Punctuation rules: commas, apostrophes and sentence boundaries
Commas: use after introductory elements; before co-ordinating conjunctions joining independent clauses; around non-restrictive relative clauses; and before the final item in a list (Oxford comma). Avoid the comma splice — using a comma alone to join two independent clauses. Apostrophes: add 's for singular possession (the author's argument), apostrophe alone for plural nouns ending in s (the authors' findings), and 's for irregular plurals (children's rights). Use apostrophes in contractions (it's = it is) but never for simple plurals (1990s, CDs). Sentence boundaries: every sentence must have at least one independent clause. A dependent clause standing alone is a fragment ("Because the data were incomplete." — error). Two independent clauses without a separator produce a run-on sentence, and two joined by only a comma produce a comma splice — both are errors corrected by a semicolon, a co-ordinating conjunction, or a full stop.
Modifiers, parallel structure, articles and British vs American differences
Modifier placement: place adjectives and adverbs immediately before or after the word they modify. A misplaced modifier creates ambiguity; a dangling modifier has no referent at all. Parallel structure: items in a list, comparisons and paired constructions must have the same grammatical form (running, cycling and swimming — not running, cycling and to swim). Articles: use a before a consonant sound (a university), an before a vowel sound (an hour — the h is silent); use the for specific or previously mentioned nouns. British and American English differ in several grammar conventions: British English may take plural verbs with collective nouns (the team are); American English does not. Spelling differences (recognise/recognize, practise/practice, colour/color) are matters of orthography, not grammar. On either side of the Atlantic, the core grammar rules above remain the same.
Key facts
At a glance
- Subject-verb agreement: verb matches the grammatical subject in number
- Tense consistency: do not shift tenses without logical reason
- Pronoun agreement: pronoun matches antecedent in number (singular they is standard)

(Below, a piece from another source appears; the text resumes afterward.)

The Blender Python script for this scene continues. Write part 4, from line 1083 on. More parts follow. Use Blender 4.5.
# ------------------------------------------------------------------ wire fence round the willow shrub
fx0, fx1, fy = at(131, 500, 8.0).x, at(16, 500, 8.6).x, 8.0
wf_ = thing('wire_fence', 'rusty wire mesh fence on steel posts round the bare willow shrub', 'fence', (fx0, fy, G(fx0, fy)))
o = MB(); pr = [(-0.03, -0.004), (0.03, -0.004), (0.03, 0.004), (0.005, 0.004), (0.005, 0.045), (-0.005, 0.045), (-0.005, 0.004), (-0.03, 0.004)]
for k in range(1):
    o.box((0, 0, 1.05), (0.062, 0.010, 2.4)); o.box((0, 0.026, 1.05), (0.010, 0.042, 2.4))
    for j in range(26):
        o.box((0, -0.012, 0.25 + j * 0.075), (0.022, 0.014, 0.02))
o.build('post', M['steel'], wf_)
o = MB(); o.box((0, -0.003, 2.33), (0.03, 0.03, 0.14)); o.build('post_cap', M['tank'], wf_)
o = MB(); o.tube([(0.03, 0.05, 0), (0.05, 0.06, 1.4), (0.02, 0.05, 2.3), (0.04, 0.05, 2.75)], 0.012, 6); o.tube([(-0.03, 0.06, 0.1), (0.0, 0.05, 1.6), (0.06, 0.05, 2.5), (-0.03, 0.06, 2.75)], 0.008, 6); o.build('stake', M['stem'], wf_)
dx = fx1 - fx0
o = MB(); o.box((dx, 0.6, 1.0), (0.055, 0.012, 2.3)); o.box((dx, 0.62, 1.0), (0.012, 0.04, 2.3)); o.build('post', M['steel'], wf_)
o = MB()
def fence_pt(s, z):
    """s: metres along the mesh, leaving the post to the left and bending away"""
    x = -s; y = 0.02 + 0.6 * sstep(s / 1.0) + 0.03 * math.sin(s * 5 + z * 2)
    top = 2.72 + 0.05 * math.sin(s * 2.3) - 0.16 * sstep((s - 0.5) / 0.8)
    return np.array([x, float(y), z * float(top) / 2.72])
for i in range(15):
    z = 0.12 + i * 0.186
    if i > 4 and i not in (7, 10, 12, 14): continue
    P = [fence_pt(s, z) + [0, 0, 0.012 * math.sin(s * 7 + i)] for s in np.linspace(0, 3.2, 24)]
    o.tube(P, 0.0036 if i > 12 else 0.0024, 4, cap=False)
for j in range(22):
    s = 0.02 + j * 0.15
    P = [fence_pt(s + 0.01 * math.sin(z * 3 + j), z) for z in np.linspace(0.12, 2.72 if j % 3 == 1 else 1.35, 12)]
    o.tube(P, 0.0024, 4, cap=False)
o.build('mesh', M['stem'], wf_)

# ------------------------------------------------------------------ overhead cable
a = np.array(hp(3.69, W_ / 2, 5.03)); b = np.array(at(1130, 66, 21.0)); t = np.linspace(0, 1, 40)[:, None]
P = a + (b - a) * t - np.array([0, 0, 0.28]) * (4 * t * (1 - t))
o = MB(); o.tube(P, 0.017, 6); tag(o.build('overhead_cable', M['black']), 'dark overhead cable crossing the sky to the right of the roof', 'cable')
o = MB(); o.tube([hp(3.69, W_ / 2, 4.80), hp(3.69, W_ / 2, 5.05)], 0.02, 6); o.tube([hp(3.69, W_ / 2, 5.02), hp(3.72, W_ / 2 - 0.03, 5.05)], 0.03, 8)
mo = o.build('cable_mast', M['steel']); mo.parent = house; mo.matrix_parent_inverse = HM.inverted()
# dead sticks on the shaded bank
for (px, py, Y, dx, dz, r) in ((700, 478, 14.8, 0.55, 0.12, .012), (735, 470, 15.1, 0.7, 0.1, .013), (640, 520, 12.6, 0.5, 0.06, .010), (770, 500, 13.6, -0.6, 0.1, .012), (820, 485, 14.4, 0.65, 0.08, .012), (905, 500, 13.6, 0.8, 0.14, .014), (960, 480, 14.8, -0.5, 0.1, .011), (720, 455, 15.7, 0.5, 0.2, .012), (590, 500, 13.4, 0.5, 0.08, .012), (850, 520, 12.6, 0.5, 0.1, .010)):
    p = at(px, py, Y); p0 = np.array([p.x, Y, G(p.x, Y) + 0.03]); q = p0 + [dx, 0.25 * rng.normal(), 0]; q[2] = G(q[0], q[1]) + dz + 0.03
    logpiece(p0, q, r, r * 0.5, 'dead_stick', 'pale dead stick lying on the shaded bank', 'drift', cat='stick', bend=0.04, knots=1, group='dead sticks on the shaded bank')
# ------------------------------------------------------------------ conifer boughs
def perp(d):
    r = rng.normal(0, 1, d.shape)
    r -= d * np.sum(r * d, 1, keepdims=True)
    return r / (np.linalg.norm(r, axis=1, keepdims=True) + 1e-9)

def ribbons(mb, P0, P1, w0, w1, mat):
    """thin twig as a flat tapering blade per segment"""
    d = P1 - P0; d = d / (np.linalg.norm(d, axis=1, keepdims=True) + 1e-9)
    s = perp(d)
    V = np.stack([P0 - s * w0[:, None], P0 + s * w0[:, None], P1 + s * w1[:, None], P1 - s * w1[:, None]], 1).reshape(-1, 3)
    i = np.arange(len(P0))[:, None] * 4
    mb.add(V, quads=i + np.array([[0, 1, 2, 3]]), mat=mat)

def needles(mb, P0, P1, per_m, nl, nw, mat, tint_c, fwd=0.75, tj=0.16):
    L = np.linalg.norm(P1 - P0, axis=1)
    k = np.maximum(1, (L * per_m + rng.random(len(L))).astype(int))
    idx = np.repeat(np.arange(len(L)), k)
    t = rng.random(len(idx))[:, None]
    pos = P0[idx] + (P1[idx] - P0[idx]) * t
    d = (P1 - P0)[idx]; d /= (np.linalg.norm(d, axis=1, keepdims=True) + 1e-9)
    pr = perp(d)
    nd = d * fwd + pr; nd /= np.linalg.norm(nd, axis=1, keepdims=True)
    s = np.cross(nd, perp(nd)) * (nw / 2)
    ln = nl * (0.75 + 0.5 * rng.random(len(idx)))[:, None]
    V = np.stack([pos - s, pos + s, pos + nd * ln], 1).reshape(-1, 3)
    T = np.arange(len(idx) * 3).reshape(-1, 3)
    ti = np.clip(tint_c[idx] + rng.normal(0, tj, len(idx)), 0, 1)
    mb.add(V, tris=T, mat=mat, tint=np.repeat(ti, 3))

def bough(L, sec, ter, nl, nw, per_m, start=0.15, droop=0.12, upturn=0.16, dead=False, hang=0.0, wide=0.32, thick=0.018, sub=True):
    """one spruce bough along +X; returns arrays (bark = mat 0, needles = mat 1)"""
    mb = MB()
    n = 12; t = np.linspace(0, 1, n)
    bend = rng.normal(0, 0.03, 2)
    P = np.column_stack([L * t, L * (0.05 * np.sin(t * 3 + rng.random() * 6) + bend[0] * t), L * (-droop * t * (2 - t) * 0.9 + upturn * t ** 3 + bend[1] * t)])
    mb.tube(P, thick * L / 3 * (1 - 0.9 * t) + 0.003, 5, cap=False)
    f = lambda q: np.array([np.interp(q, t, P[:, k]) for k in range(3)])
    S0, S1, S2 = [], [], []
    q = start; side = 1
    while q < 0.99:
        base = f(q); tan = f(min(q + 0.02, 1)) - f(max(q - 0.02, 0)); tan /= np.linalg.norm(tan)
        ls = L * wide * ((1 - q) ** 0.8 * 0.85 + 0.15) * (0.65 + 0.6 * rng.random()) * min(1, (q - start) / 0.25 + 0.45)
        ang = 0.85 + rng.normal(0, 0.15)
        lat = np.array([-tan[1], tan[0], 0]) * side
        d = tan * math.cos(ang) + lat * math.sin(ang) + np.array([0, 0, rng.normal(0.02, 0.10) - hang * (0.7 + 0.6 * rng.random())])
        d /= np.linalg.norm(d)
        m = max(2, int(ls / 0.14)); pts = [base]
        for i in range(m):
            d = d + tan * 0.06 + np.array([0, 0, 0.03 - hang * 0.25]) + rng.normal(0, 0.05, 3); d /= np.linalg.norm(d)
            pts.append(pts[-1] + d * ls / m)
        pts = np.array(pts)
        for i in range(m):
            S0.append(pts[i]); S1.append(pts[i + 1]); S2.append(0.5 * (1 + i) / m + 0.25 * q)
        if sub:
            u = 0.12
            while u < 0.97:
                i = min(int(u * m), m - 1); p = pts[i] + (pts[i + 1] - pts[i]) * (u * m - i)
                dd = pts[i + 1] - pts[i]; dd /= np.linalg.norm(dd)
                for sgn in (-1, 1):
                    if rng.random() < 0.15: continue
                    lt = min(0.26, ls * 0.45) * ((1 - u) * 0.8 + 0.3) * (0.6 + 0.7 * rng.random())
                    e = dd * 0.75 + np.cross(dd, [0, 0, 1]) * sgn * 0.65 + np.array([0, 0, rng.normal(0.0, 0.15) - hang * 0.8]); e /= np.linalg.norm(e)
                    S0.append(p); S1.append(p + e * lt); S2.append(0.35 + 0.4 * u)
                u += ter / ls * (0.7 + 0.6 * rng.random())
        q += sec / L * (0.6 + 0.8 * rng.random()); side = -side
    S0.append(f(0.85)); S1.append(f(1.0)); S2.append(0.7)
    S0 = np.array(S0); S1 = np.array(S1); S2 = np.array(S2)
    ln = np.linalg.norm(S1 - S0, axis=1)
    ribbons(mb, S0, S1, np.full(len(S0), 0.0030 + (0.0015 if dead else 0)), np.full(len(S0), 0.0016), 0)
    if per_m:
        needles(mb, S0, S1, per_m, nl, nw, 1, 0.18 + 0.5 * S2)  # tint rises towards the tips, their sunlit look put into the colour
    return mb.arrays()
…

- Comma splice: joining two independent clauses with only a comma is an error
- Apostrophes: possession and contractions only — never for plurals
- Sentence fragment: a dependent clause standing alone is an error
- Modifier placement: adjacent to the word it modifies; misplaced or dangling modifiers cause ambiguity
- Parallel structure: list items, comparisons and correlative pairs must share the same grammatical form
Common misconceptions
What people often get wrong
Often heard: English grammar rules are the same in British and American English.
Actually: Most core rules are shared, but there are differences: collective nouns may take plural verbs in British English but singular in American English; some preposition and tense choices also differ (have got vs have gotten; at the weekend vs on the weekend).
Often heard: If you can understand the meaning, the grammar does not matter.
Actually: In formal academic, professional and published writing, grammatical accuracy matters for credibility and precision. Errors in agreement, modifier placement or sentence boundaries can alter meaning or signal carelessness to readers and editors.
Often heard: Grammar rules never change.
Actually: English grammar is descriptive as well as prescriptive. Usage evolves: singular they was once labelled informal and is now standard; ending a sentence with a preposition was once discouraged but is now widely accepted. Authoritative style guides update regularly.